(Source records)
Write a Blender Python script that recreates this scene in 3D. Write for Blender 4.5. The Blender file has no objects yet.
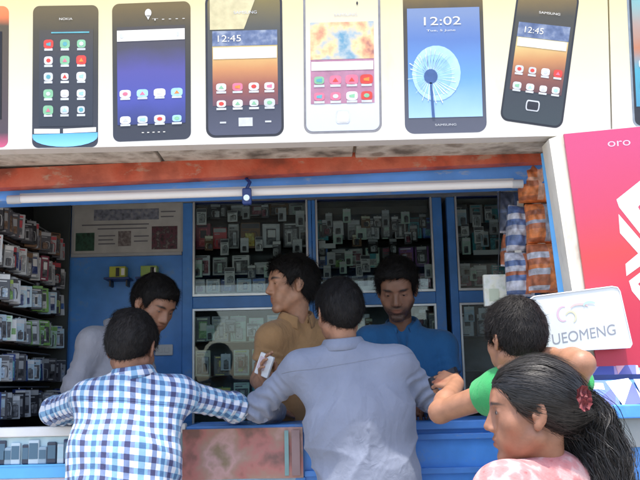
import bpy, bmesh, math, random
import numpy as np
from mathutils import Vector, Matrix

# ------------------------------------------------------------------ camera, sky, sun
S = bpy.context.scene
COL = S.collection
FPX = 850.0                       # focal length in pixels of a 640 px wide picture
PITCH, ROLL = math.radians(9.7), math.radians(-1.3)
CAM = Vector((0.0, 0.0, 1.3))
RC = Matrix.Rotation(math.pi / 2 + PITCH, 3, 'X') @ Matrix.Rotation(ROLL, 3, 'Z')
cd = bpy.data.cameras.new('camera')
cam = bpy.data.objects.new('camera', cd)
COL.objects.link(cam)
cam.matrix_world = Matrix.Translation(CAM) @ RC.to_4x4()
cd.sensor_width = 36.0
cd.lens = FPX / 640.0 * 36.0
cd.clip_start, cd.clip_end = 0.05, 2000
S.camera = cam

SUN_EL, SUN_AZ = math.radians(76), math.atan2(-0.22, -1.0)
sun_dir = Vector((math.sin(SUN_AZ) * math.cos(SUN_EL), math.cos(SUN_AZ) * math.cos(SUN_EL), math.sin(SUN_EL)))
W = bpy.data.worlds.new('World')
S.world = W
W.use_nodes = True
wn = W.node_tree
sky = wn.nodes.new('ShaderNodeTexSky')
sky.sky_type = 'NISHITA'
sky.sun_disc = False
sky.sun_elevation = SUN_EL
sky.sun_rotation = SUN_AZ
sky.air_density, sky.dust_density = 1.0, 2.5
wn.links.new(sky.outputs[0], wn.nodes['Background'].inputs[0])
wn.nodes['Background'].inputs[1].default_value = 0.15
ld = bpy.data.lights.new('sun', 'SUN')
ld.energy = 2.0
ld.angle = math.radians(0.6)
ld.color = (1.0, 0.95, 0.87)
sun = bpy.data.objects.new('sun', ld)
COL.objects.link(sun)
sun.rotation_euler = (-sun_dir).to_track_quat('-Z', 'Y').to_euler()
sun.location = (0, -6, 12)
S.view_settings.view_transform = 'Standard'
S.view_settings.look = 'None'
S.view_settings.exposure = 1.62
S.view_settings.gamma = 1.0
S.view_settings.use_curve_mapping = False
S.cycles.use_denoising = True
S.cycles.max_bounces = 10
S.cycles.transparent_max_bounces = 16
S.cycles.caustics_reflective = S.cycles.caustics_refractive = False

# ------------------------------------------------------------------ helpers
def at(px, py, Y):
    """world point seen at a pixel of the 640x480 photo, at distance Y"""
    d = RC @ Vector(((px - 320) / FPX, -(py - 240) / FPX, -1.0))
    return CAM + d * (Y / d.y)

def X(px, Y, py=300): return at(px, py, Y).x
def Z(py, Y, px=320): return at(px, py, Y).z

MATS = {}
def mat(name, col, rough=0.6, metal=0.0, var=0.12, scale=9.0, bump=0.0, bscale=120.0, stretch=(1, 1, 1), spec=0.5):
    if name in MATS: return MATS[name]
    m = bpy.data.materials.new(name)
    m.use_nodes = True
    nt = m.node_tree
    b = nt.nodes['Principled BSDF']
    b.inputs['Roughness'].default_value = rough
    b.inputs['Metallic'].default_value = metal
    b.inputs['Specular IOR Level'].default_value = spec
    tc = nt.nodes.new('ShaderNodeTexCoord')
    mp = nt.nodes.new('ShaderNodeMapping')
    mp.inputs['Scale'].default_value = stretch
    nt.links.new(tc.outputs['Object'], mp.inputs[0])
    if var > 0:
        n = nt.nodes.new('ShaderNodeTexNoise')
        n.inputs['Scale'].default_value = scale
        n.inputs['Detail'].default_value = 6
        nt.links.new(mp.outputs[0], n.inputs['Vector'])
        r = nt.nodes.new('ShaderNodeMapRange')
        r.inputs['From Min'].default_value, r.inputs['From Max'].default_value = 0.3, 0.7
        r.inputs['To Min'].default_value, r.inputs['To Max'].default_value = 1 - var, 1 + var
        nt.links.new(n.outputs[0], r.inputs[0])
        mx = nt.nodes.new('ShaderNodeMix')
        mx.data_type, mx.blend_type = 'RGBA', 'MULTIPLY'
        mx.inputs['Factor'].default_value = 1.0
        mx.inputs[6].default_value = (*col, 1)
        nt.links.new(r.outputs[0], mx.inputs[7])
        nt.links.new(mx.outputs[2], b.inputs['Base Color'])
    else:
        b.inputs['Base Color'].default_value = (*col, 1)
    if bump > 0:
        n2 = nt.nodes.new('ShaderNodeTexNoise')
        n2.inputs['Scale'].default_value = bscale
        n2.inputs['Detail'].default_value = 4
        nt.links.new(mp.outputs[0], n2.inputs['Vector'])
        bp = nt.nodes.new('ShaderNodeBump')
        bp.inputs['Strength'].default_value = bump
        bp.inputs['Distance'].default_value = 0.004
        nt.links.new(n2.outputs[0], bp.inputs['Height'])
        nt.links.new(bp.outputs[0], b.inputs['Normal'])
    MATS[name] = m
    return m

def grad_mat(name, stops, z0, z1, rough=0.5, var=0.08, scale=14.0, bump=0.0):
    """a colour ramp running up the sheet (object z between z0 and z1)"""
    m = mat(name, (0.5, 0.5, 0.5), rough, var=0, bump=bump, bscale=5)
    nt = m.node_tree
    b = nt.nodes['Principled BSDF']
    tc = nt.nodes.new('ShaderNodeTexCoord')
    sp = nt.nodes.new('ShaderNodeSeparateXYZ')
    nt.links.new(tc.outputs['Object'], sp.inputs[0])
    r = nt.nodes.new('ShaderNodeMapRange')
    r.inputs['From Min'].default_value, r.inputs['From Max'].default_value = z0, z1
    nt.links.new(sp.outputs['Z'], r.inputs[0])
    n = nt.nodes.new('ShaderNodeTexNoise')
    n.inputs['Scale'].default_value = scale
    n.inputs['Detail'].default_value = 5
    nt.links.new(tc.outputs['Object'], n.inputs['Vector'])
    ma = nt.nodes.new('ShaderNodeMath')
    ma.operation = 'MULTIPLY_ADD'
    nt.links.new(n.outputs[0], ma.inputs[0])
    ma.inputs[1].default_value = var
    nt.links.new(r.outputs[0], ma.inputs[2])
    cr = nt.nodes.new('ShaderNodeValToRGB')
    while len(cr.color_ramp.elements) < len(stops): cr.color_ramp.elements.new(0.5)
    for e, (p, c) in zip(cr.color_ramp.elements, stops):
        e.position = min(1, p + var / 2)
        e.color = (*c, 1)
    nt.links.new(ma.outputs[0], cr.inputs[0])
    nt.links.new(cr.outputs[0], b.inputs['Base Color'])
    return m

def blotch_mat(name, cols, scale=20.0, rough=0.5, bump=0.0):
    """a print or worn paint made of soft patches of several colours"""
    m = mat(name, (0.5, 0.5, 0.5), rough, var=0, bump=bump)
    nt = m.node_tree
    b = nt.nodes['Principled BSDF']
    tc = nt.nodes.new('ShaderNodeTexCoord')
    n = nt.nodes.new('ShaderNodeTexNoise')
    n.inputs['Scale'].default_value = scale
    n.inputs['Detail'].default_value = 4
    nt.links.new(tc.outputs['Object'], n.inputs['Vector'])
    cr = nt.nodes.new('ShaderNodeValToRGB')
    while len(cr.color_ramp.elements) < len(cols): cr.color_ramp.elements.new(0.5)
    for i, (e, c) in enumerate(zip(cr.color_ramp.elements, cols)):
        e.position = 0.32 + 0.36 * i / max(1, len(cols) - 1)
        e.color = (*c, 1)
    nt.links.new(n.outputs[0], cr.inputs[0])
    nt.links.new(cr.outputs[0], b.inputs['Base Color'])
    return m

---

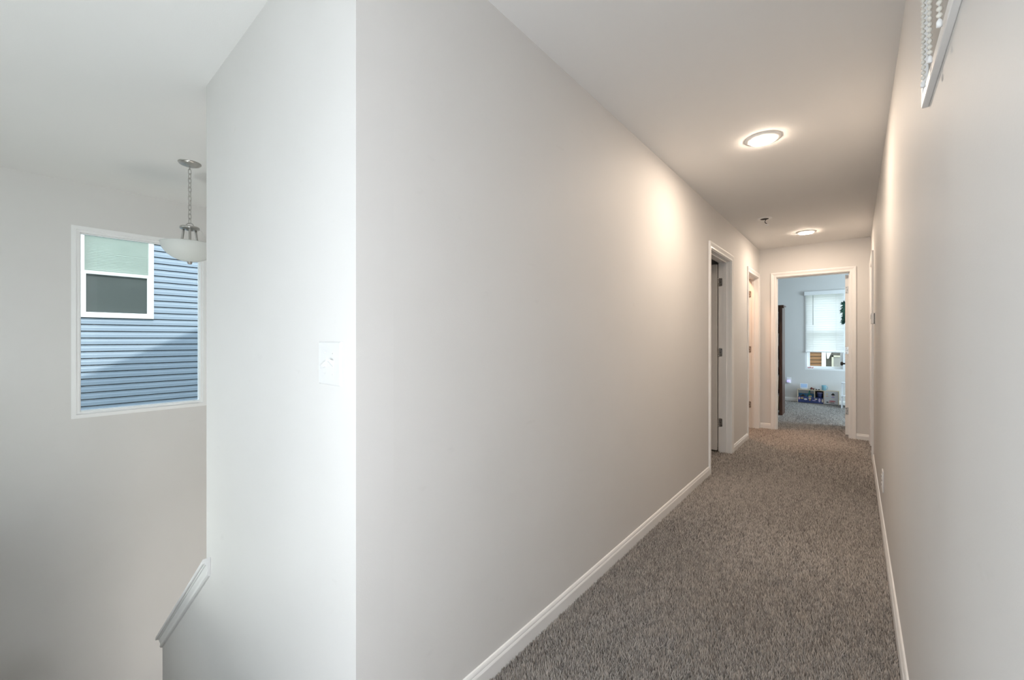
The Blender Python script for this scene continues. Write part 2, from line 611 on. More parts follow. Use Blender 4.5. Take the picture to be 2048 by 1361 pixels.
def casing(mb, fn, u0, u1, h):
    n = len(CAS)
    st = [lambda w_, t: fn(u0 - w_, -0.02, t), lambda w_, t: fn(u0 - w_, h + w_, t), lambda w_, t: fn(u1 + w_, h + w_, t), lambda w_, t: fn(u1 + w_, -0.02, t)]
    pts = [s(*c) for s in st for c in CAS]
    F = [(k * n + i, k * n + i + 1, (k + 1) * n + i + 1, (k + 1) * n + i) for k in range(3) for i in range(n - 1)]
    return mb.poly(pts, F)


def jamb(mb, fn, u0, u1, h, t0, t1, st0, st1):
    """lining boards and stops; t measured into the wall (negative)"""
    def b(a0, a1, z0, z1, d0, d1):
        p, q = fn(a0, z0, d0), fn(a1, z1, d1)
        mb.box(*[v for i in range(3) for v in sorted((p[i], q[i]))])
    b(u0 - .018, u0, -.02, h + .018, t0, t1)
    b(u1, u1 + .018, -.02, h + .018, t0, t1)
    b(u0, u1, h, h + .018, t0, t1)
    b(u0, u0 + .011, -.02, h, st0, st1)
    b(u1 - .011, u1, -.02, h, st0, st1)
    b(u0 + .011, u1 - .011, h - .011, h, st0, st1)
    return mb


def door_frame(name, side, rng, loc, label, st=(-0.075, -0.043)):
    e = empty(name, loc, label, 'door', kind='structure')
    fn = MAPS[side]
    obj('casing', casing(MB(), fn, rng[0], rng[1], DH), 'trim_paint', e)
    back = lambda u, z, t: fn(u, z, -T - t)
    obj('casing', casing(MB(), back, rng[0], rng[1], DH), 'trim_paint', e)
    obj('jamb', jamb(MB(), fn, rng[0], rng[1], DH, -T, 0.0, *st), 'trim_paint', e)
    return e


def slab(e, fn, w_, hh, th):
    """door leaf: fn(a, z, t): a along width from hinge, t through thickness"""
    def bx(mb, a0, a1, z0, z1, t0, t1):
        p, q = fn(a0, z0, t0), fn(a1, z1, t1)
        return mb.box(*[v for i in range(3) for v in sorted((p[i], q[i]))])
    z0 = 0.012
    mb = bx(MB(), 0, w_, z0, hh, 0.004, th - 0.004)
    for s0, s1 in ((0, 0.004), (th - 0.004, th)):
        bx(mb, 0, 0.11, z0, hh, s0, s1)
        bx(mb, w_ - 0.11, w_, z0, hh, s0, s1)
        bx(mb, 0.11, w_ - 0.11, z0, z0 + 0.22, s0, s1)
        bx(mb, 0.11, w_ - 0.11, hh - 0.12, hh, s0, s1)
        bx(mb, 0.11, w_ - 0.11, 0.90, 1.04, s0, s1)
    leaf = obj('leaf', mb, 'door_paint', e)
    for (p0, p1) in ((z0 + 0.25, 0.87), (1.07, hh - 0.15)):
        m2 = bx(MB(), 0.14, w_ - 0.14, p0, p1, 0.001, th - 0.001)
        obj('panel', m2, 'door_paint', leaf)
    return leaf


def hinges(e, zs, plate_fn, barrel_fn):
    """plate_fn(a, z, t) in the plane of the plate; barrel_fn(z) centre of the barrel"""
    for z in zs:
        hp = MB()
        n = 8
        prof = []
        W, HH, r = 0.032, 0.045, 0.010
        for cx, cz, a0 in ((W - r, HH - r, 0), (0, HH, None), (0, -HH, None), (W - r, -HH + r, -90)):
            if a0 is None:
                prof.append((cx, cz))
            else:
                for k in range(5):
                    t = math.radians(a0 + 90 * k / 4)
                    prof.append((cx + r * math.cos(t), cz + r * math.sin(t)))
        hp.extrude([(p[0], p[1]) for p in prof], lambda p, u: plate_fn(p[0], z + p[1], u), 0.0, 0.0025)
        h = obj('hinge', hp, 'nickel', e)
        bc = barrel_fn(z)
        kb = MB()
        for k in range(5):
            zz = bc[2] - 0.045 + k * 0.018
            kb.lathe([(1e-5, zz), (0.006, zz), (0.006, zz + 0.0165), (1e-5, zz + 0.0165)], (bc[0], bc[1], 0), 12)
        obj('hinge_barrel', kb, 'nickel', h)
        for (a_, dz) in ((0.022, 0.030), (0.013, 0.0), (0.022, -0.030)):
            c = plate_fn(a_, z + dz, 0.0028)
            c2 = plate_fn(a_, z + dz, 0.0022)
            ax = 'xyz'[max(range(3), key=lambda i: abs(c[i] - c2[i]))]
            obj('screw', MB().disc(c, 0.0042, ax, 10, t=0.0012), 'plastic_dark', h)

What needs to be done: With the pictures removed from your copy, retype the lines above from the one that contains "Write a Blender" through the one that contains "from mathutils import Vector, Matrix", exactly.

Written answer:
Write a Blender Python script that recreates this scene in 3D. Write for Blender 4.5. The Blender file has no objects yet.
import bpy, bmesh, math, random
import numpy as np
from mathutils import Vector, Matrix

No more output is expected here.